February 21, 2015

Essay: The Chicago Public Library

“The very existence of libraries affords the best evidence that we may yet have hope for the future of man” — T.S. Eliot

This quote is engraved in the wall of the Chicago Public Library, which is the largest public library anywhere. Here, citizens have unlimited access to the all the information they could ever want — internet, books and news. In here, information seems democratised and free for all. It’s a sign that an egalitarian wind still blows in Chicago. This library’s an impressive demonstration of the civic commitment to all citizens having equal access to the opportunity of free education. So when I look around I have to wonder why library isn’t full. With so much poverty in Chicago, and freely available information and public services in here, why aren’t more people taking advantage of these offerings and stepping through these open doors of opportunity?

I take another look around the reading room, and watch the people. I noticed different behaviours in the reading room, and I’d like to muse on why these behaviours came to pass:

  • I notice many citizens using their time to consume entertainment in the library. Maybe they’re on a break between intensive reading sessions, but when I watch a while it doesn’t seem so. I begin to wonder if these people belong to a group that’s born into such assured comfort, it doesn’t see the need to take advantage of the services offered to it by the city. I find myself disliking this group of people, as the city’s resources may have been better spent on people who want to use the services with more impact. These privileged people stand to benefit through no merit of their own, simply because they were born in the right place to the right parents. But they are not taking advantage of their opportunities — it seems some people have grown complacent. Will their kids carry the same privilege?

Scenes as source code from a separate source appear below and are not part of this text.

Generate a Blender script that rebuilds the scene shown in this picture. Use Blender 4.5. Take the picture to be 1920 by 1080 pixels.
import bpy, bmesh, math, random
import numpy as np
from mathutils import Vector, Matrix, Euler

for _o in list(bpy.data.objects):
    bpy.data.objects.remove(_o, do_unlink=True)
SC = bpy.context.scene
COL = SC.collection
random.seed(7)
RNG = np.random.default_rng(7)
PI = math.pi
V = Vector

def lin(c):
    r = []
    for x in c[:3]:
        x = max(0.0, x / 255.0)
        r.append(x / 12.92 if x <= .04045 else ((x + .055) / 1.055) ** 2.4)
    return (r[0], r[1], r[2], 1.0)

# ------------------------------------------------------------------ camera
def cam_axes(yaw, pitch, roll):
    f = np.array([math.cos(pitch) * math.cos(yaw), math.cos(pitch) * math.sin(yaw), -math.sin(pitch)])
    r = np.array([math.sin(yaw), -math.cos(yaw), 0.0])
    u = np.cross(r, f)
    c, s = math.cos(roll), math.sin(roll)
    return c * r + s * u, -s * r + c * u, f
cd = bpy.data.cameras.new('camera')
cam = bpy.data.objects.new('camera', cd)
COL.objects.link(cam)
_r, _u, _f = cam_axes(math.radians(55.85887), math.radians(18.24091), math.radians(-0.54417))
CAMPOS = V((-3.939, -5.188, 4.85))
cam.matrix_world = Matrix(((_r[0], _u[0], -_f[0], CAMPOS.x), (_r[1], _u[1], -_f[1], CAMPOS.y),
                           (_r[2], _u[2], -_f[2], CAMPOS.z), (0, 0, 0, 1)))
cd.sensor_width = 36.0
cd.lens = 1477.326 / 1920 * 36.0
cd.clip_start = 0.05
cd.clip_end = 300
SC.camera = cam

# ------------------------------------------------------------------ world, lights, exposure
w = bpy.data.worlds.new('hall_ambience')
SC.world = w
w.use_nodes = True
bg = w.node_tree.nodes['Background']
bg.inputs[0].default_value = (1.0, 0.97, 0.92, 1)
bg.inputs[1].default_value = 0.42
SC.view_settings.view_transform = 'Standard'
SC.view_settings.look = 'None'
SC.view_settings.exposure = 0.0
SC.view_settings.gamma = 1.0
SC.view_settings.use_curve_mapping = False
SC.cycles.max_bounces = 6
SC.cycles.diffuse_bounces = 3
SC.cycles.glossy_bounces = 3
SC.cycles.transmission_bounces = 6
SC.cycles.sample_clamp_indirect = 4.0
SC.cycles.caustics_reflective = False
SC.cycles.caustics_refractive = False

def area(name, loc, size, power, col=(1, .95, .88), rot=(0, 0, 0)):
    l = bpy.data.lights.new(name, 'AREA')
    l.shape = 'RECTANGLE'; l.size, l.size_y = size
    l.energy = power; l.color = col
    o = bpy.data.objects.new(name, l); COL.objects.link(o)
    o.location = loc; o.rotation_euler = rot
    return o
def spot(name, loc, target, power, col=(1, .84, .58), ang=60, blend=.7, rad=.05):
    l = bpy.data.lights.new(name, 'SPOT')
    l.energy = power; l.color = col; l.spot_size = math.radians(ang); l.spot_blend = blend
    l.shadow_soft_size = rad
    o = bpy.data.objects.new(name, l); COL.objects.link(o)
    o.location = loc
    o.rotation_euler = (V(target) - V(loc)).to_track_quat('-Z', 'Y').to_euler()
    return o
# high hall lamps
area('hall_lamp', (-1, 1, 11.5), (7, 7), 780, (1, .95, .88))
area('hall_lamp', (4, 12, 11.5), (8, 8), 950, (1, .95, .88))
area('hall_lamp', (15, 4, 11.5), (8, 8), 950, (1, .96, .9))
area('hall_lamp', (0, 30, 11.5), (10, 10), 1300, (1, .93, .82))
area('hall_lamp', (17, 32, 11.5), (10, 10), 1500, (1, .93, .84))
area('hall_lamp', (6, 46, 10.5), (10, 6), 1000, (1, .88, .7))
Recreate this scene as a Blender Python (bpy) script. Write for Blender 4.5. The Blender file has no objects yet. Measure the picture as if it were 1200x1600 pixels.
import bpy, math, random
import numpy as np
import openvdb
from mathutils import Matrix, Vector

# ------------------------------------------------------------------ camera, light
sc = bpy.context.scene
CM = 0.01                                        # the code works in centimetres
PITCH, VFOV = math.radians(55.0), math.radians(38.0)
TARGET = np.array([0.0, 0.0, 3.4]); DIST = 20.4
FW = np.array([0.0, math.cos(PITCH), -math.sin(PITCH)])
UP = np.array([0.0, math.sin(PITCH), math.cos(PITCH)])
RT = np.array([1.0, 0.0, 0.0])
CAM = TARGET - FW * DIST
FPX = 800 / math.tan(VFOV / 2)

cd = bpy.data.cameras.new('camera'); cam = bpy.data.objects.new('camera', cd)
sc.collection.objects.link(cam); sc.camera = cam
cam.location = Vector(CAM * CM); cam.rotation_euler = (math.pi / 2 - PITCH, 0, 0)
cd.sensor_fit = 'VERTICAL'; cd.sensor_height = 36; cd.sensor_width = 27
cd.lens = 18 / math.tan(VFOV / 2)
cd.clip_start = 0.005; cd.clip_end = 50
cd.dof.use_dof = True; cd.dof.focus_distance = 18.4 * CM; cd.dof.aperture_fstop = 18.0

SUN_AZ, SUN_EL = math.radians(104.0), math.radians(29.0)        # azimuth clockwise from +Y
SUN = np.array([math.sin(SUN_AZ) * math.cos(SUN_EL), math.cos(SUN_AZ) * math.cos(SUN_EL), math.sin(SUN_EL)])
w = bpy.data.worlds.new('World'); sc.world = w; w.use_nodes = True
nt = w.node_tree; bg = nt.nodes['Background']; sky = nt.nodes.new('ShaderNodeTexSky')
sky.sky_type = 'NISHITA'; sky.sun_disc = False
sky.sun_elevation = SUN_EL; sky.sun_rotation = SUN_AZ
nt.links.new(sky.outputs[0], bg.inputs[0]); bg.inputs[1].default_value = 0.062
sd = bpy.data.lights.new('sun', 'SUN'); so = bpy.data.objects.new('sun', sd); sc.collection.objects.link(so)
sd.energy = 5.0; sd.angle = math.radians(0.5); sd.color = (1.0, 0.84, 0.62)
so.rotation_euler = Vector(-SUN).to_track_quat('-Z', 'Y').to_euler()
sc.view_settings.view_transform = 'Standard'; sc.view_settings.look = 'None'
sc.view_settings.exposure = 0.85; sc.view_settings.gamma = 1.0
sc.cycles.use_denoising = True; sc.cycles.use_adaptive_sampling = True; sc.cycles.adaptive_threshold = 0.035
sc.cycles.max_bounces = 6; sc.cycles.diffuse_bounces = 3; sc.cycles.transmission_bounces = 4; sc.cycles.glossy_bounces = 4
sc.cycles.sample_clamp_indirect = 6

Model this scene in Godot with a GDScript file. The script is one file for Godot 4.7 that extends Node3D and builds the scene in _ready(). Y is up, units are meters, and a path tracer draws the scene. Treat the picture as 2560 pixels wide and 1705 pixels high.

  • A second group of visitors however are consuming entertainment in the library who don’t seem (judging purely superficially by their clothing) privileged enough to be written off as complacent. I wonder if there’s another reason for this — maybe their surroundings have conditioned them so they can’t recognize opportunity to learn when confronted with it. If completely outside friends’ and family’s reality to read or watch educational content in the library, then these patterns will be very hard to break out of. There are people who’s conditioning by their surroundings leads them to not take advantage of public services, although they would stand to gain the most from them. My South African friend Derrik once said that “from an African standpoint, it seems crazy that the urban poor in the first world don’t profit more from the many opportunities offered to them, because these opportunities are not available in Africa at all.”

  • A third group is reading and studying. They’re also well dressed. I’d guess they’ve have been lucky enough to have been taught to utilise the opportunities at their disposal. I’m reminded of my friend Pete, who when working as a cashier in a coffee-shop, worked so hard that he was moved first to the espresso machine, then to the back-office, then onto accounting. I would have been trying to put in minimal effort and hours on the internship – and treaded water – but he moved up because he had been conditioned to recognise opportunity and work hard with it. I’d like to think that since this group has been born into many opportunities they see it as their duty to do something worthwhile with them. This group has been taught to take advantage of public services at their disposal.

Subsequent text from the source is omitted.